The same is true of Captain Han Pritcher, the Second Foundation’s mole inside the First, now their prisoner. He uses his psychic powers to fake his own death, then nearly assassinates the Mule before fleeing from New Terminus’s governing satellite to the planet below. The move baffles the Mule, until Pritcher’s former partner tells him fleeing simply isn’t in the man’s nature when fighting is still possible.

It’s almost boring to say at this point, but Foundation’s astonishing hot streak continues. For the second season in a row, the show balances a seemingly impossible-to-reconcile number of characters, storylines, tones, and visual palettes in episode after episode. The Demerzel hallucination is an all-timer image for this show, which is saying something, and both the flashbacks and the Foundation’s horrifying massacre by the Mule’s mind-controlled forces recall the most unpleasant moments of Andor’s masterful second season. Writers Jane Espenson and Greg Goetz and director Christopher J. Byrne also prove adept chroniclers of the Mule’s sadism, with the death of Indbur’s bloodless but brutal demise ranking way up there on this series’ history of violence. Again, this is really saying something.
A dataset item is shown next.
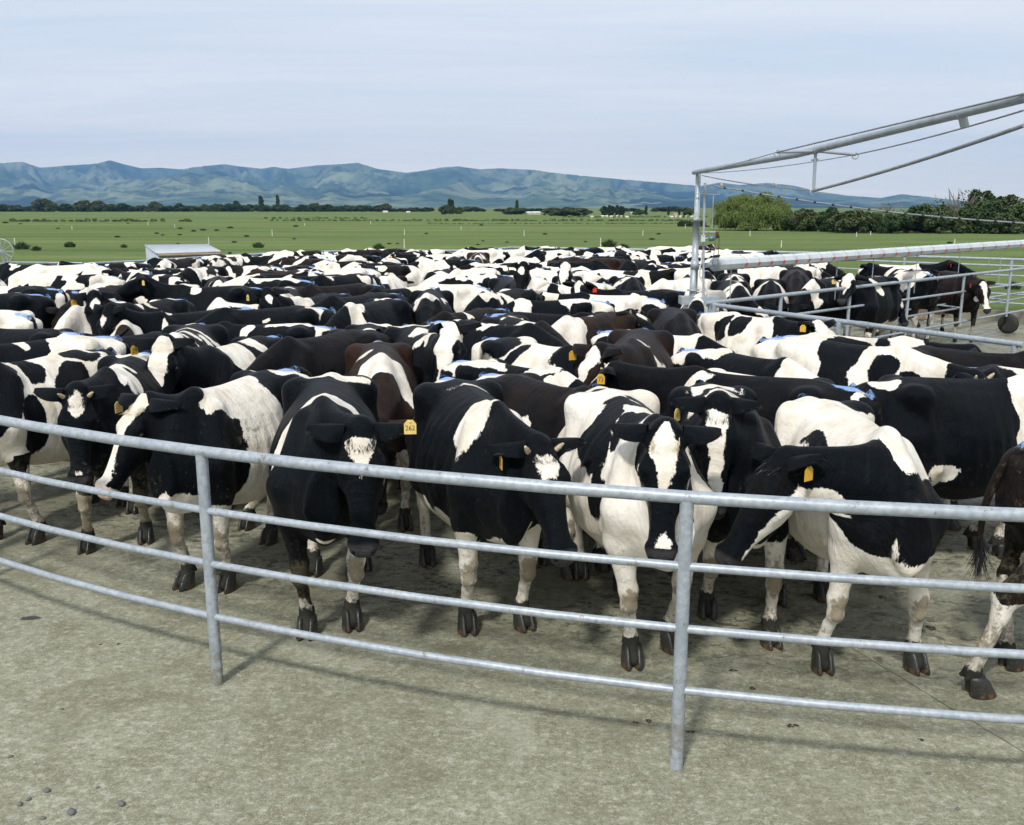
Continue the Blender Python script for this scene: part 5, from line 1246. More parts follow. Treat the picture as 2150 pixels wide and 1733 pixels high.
# concrete joints
for a, b in (((1560, 1222), (2180, 1600)), ((840, 900), (842, 1010)), ((2180, 1395), (1500, 1170))):
    pa, pb = at(*a), at(*b); m = MB(); d_ = Vector((pb[0] - pa[0], pb[1] - pa[1], 0)); n_ = Vector((-d_.y, d_.x, 0)).normalized() * .004
    pts = [Vector((pa[0], pa[1], .0035)) + d_ * (i / 24) + n_ * random.Random(i).uniform(-.8, .8) for i in range(25)]
    for p_, q_ in zip(pts, pts[1:]): m.quad(p_ - n_ * .4, p_ + n_ * .4, q_ + n_ * .4, q_ - n_ * .4)
    tag(m.build('slab_joint', DUNG), kind='structure')

# ---------------------------------------------------------------- hills
SIL = [(-400, 352), (-200, 348), (18, 349), (80, 345), (115, 357), (180, 352), (220, 350), (243, 346), (258, 342), (285, 350), (320, 358), (360, 357), (400, 360), (430, 355), (490, 350), (520, 354), (565, 359), (590, 355), (620, 359), (680, 352), (740, 349), (762, 347), (775, 351), (800, 359), (860, 367), (900, 362), (930, 356), (965, 354), (1010, 360), (1050, 358), (1120, 361), (1150, 366), (1200, 371), (1290, 379), (1400, 388), (1460, 393), (1500, 386), (1540, 391), (1595, 387), (1650, 392), (1700, 404), (1760, 412), (1830, 417), (1872, 409), (1945, 417), (2050, 428), (2200, 430), (2500, 433)]
NA, NR = 760, 190
rs = np.random.RandomState(12)
def vnoise(x, y, seed):
    xi, yi = np.floor(x).astype(int), np.floor(y).astype(int); u, v = x - xi, y - yi; u = u * u * (3 - 2 * u); v = v * v * (3 - 2 * v)
    def hsh(a, b): s_ = np.sin(a * 127.1 + b * 311.7 + seed * 74.7) * 43758.5453; return s_ - np.floor(s_)
    return (hsh(xi, yi) * (1 - u) + hsh(xi + 1, yi) * u) * (1 - v) + (hsh(xi, yi + 1) * (1 - u) + hsh(xi + 1, yi + 1) * u) * v
pxs = np.linspace(-500, 2650, NA); rads = np.linspace(0, 1, NR)
ytop = np.interp(pxs, [a for a, _ in SIL], [b for _, b in SIL])
PX, RD = np.meshgrid(pxs, rads, indexing='ij'); Yd = 4600 + RD * 4800; X = (PX - CX) / FPX * Yd
u, v = X / 900, Yd / 900
rg = np.zeros_like(u); amp = 1; tot = 0
wx = vnoise(u * .7, v * .7, 5) * 1.6; wy = vnoise(u * .7, v * .7, 6) * 1.6
for o_ in range(7):
    f_ = 2 ** o_ * .95; n = 1 - np.abs(2 * vnoise((u + wx) * f_, (v * .75 + wy) * f_, 20 + o_) - 1); rg += amp * n ** 1.6; tot += amp; amp *= .52
rg /= tot
base = np.clip(RD * 1.25, 0, 1) ** 1.15 * np.clip(1.35 - RD * .25, 0, 1)
rg = np.clip(rg * 1.35 - .18, 0, 1.2); hgt = base * (.22 + 1.0 * rg) + .14 * rg * np.clip(RD * 5, 0, 1)
ang = hgt / Yd; mx = ang.max(axis=1); mxs = np.convolve(np.pad(mx, 3, mode='edge'), np.ones(7) / 7, 'valid')
target = (HOR - ytop) / FPX
scale_ = (target / mx)[:, None]; Z = hgt * scale_ + HC * (hgt / hgt.max(axis=1, keepdims=True)); Z[:, 0] = -3
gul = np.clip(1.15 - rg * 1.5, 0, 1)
V = np.stack([X, Yd, Z], -1).reshape(-1, 3); I = np.arange(NA * NR).reshape(NA, NR); F = np.stack([I[:-1, :-1], I[1:, :-1], I[1:, 1:], I[:-1, 1:]], -1).reshape(-1, 4)
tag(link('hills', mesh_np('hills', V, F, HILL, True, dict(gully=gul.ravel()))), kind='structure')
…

So at the risk of overanalyzing, I want to return to the drowning imagery that was so prevalent in the episode, as it has been from the first season forward. What is it about drowning that makes it the lethal lifeblood of the show? I think it’s that the surrender of civilization to both tyranny and entropy is, itself, like drowning. The waters rise until it feels easier to give up than continue swimming. Foundation’s moral, or at least its hope, is that it’s worth fighting the tide for as long as you can — and worth remembering that many who appear to have drowned have been dragged to dry land and made to breathe again.